Photo By Steve Eichner

Like Tonchi’s W, Needleman’s WSJ. is bringing in good returns. Since she took over in 2010, the Little Engine That Could of the Journal newsroom has had frequency increases from six to nine to 10 issues. In the six issues that overlapped between 2010 and 2011, it saw 30 percent ad page gains, according to the Journal’s internal stats, which a spokeswoman said are tallied in accordance with how the Publishers Information Bureau would add it up. In 2010, WSJ. finished with 217 ad pages and last year had 383. Its March issue is up 27 percent year-over-year and its publisher said that the April issue will be up more than 50 percent. The magazine, which once had no place in the world of fashion media, is quietly beginning to circulate more and more.

Needleman created a cult magazine in Domino, but it wasn’t a commercial success — it closed four years after it started, one of six Condé Nast titles that shuttered in 2009. Now, it appears that Needleman that could be turning into a bit of a business success.

“It’s nice that it’s fat with ads and they’re good-looking ads,” said Needleman. “But from my perspective I’m still doing the same thing, which is trying to make the best magazine I can make. But it’s definitely nicer be at a growing magazine.”

When she took over WSJ., she said it was a “respectable luxury platform” but that “it didn’t have a whole lot of personality.”

She said she had to set out figuring out a way to connect a lot of different interests for her luxury title — fashion, luxury, philanthropy, art, food, business, design and technology.

“The filter — that’s how these disparate subjects get held together in one magazine,” she said. “I had this at Domino. All the stories have to meet certain criteria. It’s like influence, and creativity and innovation and power or a sense of independence. Every person, idea or story is in some way kicking off one of those boxes and that’s how it keeps it coherent. Lots of magazines create coherence by doing all one thing — it’s like Dwell, it’s all one look or something! But the other way, in my mind, is to have a kind of filter that everything goes through. You basically create a world, a little hermetic world.

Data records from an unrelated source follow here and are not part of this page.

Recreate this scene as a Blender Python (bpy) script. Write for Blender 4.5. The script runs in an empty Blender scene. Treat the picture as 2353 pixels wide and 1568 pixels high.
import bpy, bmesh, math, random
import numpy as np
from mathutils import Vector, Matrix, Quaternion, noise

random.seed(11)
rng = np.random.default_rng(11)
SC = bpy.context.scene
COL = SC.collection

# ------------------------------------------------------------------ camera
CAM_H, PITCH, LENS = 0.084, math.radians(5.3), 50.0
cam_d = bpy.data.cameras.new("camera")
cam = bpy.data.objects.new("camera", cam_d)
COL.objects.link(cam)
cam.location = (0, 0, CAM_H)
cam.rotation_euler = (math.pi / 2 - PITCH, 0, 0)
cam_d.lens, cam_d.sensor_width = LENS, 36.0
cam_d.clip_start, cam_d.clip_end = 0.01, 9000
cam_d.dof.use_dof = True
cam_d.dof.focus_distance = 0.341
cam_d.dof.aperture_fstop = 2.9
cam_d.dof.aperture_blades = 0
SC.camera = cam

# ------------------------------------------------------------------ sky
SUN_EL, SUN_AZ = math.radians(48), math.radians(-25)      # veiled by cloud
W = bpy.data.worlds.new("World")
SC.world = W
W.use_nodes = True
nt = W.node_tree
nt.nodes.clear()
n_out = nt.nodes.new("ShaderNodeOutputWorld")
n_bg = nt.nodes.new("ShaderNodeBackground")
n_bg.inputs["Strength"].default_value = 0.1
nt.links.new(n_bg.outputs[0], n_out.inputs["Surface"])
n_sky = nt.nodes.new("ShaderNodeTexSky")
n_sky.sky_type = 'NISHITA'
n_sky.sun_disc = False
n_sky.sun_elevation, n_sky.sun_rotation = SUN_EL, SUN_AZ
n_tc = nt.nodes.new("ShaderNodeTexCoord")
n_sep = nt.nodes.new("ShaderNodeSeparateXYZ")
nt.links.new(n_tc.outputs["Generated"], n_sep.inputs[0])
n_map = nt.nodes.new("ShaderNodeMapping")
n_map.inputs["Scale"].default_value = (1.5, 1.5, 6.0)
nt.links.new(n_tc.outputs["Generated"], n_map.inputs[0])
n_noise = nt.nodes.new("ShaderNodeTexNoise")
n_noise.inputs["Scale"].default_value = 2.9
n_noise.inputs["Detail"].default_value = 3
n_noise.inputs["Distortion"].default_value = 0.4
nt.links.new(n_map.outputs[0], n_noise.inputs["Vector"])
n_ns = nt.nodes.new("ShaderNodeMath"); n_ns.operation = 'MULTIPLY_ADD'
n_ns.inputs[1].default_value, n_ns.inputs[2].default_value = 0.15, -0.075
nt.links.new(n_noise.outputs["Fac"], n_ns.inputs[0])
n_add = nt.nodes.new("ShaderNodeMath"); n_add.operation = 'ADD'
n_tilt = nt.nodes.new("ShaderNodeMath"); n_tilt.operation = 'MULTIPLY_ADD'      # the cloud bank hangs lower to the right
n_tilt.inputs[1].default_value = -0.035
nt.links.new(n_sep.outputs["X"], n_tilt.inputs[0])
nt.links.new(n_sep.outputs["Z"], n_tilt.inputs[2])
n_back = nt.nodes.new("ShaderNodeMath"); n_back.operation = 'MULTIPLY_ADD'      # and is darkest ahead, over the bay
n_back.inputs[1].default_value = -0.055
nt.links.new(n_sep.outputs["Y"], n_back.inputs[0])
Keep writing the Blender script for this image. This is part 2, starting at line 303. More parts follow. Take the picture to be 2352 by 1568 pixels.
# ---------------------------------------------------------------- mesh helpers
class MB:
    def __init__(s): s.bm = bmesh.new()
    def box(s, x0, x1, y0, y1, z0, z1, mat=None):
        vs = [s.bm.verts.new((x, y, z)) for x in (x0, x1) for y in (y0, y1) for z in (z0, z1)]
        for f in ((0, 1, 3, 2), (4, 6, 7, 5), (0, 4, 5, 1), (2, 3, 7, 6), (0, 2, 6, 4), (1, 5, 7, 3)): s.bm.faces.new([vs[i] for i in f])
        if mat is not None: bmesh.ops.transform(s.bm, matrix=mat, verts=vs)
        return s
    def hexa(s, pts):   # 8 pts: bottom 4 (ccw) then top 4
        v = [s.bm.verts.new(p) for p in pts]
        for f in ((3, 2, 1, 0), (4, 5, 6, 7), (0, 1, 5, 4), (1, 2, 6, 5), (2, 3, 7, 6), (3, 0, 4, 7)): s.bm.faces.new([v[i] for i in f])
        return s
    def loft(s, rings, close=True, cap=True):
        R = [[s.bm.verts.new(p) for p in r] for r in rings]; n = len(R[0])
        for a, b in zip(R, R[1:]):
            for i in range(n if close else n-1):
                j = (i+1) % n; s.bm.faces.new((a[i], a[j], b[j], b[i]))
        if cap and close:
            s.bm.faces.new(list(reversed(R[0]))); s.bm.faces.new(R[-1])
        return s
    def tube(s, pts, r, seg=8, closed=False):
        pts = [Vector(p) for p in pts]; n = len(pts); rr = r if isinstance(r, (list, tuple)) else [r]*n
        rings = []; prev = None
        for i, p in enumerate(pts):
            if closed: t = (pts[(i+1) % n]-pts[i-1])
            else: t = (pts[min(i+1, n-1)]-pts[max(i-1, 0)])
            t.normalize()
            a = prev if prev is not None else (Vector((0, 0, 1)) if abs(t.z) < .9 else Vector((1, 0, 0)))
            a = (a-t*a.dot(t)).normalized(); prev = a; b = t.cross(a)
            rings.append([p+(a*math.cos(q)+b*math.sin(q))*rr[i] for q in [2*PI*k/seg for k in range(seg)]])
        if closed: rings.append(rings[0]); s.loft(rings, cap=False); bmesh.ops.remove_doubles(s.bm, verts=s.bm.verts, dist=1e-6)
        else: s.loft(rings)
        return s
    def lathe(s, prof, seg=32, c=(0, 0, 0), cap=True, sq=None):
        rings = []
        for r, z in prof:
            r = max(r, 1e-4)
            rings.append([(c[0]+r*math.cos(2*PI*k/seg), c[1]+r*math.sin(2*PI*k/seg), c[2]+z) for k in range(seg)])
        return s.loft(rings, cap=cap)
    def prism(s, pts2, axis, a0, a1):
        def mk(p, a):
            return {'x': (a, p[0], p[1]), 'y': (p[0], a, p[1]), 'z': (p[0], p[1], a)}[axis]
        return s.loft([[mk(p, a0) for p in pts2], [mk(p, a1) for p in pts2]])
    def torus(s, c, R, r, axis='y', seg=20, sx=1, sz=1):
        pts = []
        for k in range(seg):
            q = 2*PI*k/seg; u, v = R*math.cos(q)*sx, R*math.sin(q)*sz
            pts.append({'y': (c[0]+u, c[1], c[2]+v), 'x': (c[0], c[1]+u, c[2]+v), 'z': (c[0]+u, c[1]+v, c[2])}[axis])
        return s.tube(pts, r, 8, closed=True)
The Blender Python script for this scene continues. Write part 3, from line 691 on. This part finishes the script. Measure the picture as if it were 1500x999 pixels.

“I felt like at Domino we were feeding decorating crack to 30-year-old girls,” she continued. “The audience was made for what we were serving them. It surprises me and this is something that pleases me much more than any of the ad things.”

And what of her rival, Singer? When Needleman and Singer were both appointed to their jobs, it looked like it could be the most intriguing of the several wars between the Journal and the Times. After all, both were extremely well-respected and burnished their reputations at 4 Times Square — not the newspaper world. Is T Magazine her rival?

“I was giving this talk to the ad people yesterday or two days ago, and I think it’s really something that’s true for the advertisers,” she said. “To them, they are our direct competitors. The ad dollars are finite and if they go here, they’re not going somewhere else. But making a magazine is not quite like that. I truly don’t ever think about other magazines when I’m making this magazine. I feel like it’s a natural comparison for other people to make but it doesn’t feel real to me at all.”

But to her bosses? And to Singer’s? It’s starting to feel very real.